Certamente muito pouco para algo tão complexo. Poderia ter havido, é forçoso admitir, um pouco mais de profundidade na abordagem de tão delicado assunto já que nos seis capítulos não há a mais remota menção à palavra mediunidade. Apesar do deslize, tal capacidade da alma está ali explicitada de maneira límpida, cristalina e em estado puro permeando toda a trama.

Como muito bem explica o Espírito Joanna de Ângelis (em mensagem psicografada pelo médium Divaldo P. Franco, divulgada na edição de julho/agosto do corrente ano pela revista Presença Espírita), “Semelhante a outras faculdades da alma, exige cuidados especiais de ordem moral, psíquica, emocional e espiritual, a fim de poder ser ativada e desenvolvida conforme a finalidade a que se encontra destinada pela Divindade”.    

Seja como for, as coisas vão caminhando até o ponto que o crime é definitivamente solucionado. River consegue finalmente ligar as pontas soltas, montar o quebra-cabeça e a verdade surge nua e crua. Ou seja, a decepcionante descoberta de que a ex-colega não havia lhe contado tudo sobre a sua vida. Ao longo da trama tal omissão, aliás, lhe soa como uma espécie de traição. Mas o final da minissérie é surpreendentemente alegre e descontraído.

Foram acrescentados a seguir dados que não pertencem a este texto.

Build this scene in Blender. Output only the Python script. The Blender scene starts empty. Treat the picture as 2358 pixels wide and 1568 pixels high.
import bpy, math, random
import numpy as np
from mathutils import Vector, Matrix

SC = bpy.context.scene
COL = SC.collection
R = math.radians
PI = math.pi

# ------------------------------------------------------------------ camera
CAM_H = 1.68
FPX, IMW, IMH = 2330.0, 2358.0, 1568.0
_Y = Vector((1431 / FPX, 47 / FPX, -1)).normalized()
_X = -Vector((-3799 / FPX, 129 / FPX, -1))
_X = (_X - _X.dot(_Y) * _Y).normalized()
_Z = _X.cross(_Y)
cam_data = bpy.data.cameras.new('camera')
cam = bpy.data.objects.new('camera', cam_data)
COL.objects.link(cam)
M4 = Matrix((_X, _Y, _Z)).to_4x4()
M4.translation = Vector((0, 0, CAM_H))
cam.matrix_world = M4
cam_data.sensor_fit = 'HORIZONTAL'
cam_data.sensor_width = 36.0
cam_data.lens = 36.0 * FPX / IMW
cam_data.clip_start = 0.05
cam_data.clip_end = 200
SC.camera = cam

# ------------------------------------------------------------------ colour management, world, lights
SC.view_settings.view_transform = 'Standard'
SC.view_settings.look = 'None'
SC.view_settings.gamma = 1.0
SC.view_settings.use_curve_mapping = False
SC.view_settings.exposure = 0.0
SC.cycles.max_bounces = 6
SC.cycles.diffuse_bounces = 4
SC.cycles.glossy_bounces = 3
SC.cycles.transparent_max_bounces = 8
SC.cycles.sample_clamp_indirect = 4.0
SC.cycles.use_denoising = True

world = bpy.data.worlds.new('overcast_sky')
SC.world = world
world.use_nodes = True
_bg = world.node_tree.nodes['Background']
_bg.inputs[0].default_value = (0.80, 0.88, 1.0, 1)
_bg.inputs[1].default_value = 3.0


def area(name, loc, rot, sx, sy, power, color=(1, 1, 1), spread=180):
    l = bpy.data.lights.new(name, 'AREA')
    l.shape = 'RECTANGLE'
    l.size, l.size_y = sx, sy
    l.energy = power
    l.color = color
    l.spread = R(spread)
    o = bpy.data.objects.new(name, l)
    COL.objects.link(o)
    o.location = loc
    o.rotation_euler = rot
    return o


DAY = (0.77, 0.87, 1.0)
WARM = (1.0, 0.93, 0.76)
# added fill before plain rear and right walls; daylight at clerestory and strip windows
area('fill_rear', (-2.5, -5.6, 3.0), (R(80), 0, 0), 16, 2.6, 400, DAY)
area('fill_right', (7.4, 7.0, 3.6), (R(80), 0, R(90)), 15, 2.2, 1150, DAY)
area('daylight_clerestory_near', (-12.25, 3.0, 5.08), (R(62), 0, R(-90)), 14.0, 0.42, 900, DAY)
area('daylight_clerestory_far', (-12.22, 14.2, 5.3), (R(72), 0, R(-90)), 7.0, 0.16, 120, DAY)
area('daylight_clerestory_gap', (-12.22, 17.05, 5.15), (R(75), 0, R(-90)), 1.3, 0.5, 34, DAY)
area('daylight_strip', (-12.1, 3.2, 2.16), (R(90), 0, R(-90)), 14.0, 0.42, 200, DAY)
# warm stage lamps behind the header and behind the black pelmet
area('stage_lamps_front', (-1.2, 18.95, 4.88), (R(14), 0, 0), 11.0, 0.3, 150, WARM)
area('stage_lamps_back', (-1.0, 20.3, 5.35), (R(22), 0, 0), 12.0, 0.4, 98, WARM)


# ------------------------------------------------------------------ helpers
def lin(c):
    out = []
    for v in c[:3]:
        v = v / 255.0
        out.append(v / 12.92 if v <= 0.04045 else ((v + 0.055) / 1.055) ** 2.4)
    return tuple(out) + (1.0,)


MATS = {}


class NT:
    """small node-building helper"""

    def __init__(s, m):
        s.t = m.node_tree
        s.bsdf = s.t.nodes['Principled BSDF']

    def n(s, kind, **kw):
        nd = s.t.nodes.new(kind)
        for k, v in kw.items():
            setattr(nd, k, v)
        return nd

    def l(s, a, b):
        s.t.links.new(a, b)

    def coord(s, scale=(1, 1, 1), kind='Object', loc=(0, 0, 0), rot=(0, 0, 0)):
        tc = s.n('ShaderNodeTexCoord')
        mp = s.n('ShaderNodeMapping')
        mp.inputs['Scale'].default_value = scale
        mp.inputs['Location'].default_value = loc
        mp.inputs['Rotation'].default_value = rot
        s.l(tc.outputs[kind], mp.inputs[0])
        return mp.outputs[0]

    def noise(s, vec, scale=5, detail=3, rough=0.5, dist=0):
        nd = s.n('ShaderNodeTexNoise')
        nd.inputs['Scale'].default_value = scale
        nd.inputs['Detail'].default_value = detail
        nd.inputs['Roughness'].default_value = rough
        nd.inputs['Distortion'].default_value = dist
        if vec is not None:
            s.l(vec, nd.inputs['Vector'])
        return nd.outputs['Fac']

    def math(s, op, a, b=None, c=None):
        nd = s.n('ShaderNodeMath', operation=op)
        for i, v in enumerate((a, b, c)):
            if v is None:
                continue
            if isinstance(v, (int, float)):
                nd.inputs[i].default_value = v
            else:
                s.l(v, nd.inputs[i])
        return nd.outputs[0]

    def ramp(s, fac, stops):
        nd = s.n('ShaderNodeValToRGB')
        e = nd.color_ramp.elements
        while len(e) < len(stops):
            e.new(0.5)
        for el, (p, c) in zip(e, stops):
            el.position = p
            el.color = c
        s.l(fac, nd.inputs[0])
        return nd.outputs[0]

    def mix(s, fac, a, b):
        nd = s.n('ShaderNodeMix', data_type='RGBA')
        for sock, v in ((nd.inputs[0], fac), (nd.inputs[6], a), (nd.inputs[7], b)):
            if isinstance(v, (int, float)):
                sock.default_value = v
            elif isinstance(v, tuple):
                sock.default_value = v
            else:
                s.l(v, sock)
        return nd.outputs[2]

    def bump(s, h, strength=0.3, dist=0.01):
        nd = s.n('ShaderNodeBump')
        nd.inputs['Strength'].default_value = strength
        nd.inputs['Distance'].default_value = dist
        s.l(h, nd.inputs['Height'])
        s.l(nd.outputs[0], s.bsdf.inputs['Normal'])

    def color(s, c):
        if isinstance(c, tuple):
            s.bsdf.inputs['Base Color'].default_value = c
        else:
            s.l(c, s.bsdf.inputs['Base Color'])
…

A criadora da minissérie, Abi Morgan, talvez tenha desejado passar a positiva mensagem de que certas coisas devem ser ditas enquanto estamos aqui. Por outro lado, as nuances da mediunidade de vidência ficam claramente expostas. Na essência, trata-se de uma potencialidade da alma que precisa de orientação apropriada para o seu uso eficaz. O Espiritismo tem felizmente produzido extenso e revelador material a respeito. Todavia, a iniciativa de procurar uma solução e/ou entendimento compete sempre a nós.